There are mysteries both above and below deck, and as the audience might expect, they all eventually converge toward the end. This is only after the series runs a tad too close to losing its focus and drifting away from the horror element. Jamie himself becomes distracted when he falls for the affable Olly (Anthony Rickman), and his fellow sleuths each get wrapped up in their own dilemmas. Vivian crosses a line when she flirts with a posh but seemingly enlightened passenger, and Cormac’s flame for his ex continues to burn. Fans of teen dramas will be most lenient and invested when Wreck detours into adolescent and romantic subplots. Thankfully, for everyone’s sake, the angst is kept to a minimum.

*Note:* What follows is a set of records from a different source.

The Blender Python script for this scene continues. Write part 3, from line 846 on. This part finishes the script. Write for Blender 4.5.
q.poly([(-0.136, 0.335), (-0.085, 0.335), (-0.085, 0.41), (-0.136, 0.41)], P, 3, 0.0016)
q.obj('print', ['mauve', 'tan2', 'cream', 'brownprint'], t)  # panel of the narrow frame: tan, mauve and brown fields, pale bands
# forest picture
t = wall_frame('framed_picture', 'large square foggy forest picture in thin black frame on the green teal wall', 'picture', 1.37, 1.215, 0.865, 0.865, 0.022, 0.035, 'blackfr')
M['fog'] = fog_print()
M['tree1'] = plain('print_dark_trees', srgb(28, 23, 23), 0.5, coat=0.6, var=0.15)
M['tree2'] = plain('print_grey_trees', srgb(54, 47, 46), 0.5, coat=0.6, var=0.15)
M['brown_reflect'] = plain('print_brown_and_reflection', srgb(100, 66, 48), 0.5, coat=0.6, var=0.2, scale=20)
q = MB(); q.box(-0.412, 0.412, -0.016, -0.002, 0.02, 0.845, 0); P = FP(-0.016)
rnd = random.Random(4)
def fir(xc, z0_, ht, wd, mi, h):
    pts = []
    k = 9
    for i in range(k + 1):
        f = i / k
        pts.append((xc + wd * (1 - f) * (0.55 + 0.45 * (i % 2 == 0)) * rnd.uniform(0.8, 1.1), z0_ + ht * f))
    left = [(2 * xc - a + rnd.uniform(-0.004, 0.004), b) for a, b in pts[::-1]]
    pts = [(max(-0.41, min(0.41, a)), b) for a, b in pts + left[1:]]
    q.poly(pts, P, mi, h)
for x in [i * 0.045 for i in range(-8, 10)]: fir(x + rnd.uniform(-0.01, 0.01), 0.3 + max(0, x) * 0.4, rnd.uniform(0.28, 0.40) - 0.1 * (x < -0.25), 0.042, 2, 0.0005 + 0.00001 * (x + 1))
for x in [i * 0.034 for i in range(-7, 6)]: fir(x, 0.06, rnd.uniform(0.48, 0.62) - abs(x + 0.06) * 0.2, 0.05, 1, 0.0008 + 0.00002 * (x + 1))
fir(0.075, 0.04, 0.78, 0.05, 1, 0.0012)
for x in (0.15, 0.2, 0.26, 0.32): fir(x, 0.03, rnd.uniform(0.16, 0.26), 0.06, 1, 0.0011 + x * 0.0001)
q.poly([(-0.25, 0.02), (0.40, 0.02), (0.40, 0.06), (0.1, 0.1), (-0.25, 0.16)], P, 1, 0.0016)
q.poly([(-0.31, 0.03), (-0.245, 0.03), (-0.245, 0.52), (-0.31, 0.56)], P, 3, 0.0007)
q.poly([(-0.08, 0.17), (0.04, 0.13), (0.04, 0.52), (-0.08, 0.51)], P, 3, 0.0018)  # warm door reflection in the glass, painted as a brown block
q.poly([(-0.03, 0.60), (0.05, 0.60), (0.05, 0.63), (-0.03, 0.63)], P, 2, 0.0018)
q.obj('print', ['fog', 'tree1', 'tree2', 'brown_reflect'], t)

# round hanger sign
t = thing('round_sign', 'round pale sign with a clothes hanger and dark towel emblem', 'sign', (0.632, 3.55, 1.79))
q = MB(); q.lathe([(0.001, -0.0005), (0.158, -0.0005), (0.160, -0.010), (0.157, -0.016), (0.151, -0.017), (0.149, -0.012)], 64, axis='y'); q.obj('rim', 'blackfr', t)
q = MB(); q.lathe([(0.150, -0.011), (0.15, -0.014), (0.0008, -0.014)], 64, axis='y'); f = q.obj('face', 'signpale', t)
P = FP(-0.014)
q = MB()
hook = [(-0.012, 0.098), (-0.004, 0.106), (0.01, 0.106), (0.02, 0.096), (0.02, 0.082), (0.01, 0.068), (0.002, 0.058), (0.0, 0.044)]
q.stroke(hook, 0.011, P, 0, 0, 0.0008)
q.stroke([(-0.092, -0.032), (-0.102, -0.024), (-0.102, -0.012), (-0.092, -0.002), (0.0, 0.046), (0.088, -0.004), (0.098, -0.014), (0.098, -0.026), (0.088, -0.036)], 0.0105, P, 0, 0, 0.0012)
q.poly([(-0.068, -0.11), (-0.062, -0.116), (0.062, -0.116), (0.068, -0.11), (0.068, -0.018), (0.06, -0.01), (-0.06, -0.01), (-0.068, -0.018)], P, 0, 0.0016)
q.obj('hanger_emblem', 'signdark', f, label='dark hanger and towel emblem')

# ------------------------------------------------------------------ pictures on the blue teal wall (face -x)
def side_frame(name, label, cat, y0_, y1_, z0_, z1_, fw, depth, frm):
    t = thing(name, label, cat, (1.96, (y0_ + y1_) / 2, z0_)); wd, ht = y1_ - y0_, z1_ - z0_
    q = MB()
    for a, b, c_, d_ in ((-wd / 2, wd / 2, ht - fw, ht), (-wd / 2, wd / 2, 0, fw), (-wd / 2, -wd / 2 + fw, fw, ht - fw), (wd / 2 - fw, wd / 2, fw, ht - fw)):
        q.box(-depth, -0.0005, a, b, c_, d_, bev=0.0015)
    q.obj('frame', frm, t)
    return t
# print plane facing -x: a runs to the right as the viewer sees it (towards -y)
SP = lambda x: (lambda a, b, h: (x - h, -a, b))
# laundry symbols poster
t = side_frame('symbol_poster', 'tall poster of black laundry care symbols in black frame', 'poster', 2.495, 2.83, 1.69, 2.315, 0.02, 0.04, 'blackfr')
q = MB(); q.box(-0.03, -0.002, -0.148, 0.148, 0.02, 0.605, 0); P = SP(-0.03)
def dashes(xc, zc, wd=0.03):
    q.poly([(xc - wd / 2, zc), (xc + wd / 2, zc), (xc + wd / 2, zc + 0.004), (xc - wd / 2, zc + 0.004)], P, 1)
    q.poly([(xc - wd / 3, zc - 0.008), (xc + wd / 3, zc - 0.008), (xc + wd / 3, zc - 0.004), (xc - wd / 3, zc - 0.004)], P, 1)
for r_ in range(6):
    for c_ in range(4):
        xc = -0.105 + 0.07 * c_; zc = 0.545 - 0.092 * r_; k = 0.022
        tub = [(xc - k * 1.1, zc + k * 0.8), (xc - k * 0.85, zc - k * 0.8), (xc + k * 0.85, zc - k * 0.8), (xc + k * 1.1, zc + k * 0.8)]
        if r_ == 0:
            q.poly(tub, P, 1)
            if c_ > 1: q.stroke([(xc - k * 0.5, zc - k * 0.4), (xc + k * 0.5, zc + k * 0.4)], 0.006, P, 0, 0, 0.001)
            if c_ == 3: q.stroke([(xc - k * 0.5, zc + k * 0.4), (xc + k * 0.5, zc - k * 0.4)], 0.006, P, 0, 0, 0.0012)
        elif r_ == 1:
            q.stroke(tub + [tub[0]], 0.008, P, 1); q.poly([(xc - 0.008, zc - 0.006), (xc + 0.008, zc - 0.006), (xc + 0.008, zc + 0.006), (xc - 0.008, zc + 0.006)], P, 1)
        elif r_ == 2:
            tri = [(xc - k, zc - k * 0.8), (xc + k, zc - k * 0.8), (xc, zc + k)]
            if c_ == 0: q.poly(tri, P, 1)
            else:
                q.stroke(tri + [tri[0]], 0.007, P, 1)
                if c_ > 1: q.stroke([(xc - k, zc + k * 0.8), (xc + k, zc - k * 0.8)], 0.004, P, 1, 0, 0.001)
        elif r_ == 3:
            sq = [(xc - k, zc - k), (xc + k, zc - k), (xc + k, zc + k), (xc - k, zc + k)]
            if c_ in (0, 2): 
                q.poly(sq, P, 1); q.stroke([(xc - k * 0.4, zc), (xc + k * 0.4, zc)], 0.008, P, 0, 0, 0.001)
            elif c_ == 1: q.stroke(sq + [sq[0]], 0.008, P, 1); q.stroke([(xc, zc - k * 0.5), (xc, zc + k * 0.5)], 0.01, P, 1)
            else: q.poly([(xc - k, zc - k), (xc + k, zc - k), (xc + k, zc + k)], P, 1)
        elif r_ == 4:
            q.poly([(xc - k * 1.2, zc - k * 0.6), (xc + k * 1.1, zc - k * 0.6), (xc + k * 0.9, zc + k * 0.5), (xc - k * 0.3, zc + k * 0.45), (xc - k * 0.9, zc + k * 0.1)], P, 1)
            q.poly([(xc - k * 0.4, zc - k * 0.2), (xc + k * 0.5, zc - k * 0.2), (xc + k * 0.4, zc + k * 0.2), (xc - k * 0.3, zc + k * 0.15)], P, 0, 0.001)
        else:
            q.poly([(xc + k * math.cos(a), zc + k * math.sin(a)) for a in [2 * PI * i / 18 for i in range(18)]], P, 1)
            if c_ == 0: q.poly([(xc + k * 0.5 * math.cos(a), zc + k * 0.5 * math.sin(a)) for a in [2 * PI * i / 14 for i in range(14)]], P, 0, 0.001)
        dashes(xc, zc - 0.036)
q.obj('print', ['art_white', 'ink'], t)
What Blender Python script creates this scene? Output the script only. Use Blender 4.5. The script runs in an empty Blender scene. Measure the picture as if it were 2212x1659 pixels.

Wreck benefits from its young central characters. They can be likened to the Scooby Gang but as a whole, they’re a lot less put together. Jamie doesn’t quite escape the problem that other teen shows have where the lead is frequently upstaged by more colorful and extroverted supporters. That being said, Jamie, along with Vivian, is a refreshing example of LGBTQ+ characters on modern television. Both Jamie and Vivian are gay, yet their characters aren’t defined by their sexualities. At the same time, series creator and head writer Ryan J. Brown doesn’t gloss over Jamie and Vivian’s troubled pasts. Brown even shows how their complex experiences have better prepared them for life’s other challenges (like, say, a masked killer on the high seas). Cormac, Olly, and others don’t receive the same spotlight or character-building and molding, but they’re also immensely likable.

The prospect of a duck-dressed antagonist running amok will undoubtedly draw an audience. But, keep in mind this isn’t undiluted horror. The striking villain certainly metes out carnage here and there, though these grisly moments are maybe too infrequent for slasher purists. Instead, this show is primarily a versatile dramedy with a charming sense of humor as well as a dark underbelly. Jamie and Vivian’s affecting friendship is a huge selling point, the presentation is colorful and energetic, and the overarching mystery has a twisted and fun payoff. Wreck doesn’t exactly fulfill its pitch as a full-on slasher, but in other ways, this seafaring horror story delivers aplenty.

4.0

Summary

Wreck doesn’t exactly fulfill its pitch as a full-on slasher, but in other ways, this seafaring horror story delivers aplenty.